Of the many things coming out of my closets in preparation for a home sale, out popped a special edition of the Myrtle Beach Sun News newspaper from back in September 1995.
Li’l Scotty was one of four members of the newsroom staff that month to trek to Atlanta for a confab of news personnel from the various newspapers of the Knight Ridder chain (R.I.P.).
[For the record, the others were photo editor Charles Slate, features editor Mona Prufer and assistant to the editor Bill Willis. If any of them have set up Google alerts on themselves and get notification of this item, howdy!]
The special section that we produced for that confab focused on the fact that the Sun News had incredible market penetration (there is a Bill Clinton joke in there but let’s leave that in the 1990s where it belongs). Among those who lived in the Grand Strand of South Carolina, 68 percent reported reading the newspaper in the preceding day, while 80 percent read it at least once in the preceding week.
Those were off-the-charts numbers, although as the special section pointed out, they only accounted for permanent residents; the millions and millions of Myrtle Beach tourists tended not to purchase the paper, with the exception of golfers. I’m going out on a limb here, but they may have been searching for specials from the local gentlemen’s establishments that made their home in Myrtle Beach.

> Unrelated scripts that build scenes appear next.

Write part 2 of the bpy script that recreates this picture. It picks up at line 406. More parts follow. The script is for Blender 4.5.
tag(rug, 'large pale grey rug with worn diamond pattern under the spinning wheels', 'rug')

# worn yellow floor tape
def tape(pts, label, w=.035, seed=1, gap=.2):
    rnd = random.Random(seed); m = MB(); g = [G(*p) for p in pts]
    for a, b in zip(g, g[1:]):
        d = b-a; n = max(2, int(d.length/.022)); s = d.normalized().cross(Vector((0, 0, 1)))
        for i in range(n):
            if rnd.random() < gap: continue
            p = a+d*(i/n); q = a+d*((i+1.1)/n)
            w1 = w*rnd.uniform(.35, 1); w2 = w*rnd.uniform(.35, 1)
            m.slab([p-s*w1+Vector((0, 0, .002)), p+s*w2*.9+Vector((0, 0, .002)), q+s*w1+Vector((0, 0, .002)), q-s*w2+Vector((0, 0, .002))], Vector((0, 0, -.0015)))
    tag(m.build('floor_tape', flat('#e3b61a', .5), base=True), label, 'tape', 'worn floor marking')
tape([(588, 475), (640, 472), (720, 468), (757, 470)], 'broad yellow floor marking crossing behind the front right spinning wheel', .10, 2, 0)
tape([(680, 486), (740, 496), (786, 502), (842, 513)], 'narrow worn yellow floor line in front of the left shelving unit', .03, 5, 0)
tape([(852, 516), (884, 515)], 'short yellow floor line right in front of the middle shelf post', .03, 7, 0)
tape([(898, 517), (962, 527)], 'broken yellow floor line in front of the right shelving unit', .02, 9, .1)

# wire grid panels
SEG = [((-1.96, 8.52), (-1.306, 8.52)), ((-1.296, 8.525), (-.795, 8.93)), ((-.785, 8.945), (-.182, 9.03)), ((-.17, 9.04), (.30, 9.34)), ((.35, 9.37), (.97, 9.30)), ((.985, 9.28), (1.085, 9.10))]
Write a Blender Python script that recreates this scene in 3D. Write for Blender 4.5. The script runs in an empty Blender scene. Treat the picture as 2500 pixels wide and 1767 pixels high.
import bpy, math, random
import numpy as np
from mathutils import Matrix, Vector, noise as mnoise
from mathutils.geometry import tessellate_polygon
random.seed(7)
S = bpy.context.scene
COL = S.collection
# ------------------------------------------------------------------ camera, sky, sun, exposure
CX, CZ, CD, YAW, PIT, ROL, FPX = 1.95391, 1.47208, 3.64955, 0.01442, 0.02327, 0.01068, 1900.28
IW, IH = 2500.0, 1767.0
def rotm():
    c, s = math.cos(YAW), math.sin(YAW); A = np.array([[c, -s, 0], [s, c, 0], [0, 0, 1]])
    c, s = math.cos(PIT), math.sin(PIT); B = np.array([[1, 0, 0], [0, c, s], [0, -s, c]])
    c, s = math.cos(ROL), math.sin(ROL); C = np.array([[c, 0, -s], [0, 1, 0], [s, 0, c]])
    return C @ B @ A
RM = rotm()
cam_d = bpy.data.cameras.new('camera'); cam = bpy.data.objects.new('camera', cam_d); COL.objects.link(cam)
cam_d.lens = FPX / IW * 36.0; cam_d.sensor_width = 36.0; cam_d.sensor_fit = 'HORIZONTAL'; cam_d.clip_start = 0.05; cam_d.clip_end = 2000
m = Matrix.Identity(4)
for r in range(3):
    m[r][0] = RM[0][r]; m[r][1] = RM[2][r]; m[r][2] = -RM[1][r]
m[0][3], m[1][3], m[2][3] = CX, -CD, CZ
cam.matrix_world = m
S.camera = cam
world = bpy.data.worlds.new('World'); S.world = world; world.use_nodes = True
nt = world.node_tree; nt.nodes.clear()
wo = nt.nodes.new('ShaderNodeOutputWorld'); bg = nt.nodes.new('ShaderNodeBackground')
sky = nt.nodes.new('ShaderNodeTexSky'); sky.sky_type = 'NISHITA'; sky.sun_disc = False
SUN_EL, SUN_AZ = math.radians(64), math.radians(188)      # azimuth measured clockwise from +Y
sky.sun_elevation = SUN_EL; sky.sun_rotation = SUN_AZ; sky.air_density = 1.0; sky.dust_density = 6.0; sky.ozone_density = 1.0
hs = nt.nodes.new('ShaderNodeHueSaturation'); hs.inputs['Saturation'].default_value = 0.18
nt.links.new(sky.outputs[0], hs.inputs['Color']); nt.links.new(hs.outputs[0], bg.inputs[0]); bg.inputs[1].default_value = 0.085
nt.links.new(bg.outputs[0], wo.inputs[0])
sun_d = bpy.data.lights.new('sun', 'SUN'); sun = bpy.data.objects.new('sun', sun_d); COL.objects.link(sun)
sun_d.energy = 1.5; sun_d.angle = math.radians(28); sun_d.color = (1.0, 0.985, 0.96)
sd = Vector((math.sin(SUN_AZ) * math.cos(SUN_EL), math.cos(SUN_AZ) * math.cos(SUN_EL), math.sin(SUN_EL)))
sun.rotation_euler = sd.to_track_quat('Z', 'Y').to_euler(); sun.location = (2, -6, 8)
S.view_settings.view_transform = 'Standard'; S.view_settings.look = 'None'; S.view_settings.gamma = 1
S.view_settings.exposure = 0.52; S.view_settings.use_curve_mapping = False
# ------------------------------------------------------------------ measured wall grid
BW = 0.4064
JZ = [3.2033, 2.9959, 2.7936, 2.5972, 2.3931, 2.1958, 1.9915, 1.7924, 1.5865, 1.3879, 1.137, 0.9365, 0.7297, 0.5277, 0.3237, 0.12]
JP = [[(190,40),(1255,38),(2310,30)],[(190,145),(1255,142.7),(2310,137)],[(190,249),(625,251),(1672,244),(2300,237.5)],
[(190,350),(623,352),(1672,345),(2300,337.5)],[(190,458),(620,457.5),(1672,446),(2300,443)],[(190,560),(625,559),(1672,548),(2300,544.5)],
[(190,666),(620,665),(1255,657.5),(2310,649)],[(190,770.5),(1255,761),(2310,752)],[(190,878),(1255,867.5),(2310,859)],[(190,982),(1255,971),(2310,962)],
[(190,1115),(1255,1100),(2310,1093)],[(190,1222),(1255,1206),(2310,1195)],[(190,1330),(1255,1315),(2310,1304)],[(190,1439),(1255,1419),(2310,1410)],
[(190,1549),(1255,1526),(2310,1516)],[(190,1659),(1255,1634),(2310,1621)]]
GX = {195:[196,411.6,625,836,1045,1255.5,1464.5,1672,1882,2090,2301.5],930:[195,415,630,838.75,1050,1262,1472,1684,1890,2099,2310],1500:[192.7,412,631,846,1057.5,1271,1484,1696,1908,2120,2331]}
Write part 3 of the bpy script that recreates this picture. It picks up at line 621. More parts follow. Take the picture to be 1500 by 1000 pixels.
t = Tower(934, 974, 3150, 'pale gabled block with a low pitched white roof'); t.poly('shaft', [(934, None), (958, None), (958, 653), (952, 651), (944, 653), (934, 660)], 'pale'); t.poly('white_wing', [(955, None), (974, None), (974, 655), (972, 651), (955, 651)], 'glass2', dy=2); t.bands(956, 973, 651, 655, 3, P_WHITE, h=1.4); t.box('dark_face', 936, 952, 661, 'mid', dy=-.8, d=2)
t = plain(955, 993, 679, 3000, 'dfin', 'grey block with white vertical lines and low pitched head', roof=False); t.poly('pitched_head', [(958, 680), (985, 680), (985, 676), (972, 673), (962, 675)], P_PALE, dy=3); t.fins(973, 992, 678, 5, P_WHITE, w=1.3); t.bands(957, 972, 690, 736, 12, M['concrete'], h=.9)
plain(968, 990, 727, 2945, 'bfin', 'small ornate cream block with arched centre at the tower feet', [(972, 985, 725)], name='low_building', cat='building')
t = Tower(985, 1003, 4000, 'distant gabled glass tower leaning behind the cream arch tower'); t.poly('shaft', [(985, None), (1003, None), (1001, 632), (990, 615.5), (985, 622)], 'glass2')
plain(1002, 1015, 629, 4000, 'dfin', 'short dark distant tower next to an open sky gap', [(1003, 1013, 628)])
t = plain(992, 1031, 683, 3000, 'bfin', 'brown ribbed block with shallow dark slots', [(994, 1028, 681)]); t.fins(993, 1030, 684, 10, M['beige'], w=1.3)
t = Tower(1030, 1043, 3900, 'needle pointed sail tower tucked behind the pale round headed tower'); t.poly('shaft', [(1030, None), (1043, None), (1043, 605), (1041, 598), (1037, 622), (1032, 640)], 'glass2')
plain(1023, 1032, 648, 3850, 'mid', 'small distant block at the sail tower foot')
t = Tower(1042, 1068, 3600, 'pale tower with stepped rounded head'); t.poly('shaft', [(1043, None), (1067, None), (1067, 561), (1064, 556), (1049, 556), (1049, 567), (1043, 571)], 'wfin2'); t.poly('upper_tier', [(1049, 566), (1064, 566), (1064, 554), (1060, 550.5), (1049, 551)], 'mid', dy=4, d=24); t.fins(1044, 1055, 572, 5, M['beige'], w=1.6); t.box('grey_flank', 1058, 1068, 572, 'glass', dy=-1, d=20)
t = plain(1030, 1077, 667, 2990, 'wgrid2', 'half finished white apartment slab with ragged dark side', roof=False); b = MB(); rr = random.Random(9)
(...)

This is all a long-winded set-up to the fact that readers seemed to be getting concerned about the Sun News in general and journalism in particular.
In a 1994 survey reported in the section, only 48 percent of respondent rated the paper “excellent” or “very good,” down from 60 percent in 1989, while the number ranking it “fair” or “poor” had risen from 13 percent to 18 percent in the same period.
“The Sun News has an ongoing problem with accuracy, at least according to the perceptions of readers,” we noted in the warts-and-all special section. “Some readers also question possible bias creeping into the news column.”
Shoulda been a wakeup call, but newspapers were dinosaurs and those who ran them didn’t see the asteroid coming. The Sun News, which at one point had the highest percentage profit margin in the Knight Ridder chain (I’m pretty sure Colombian drug cartels didn’t do as well), is more or less a shell of its one-time self, financially and staff-wise, as are many daily papers. Revenue from online made up some of the gap, but hardly all.
Yes, ever-evolving technology was the main culprit, but the credibility gap, which some readers were spotting even back then and has gotten ever more wide in the ensuing 26+ years, has a lot to do with it, too.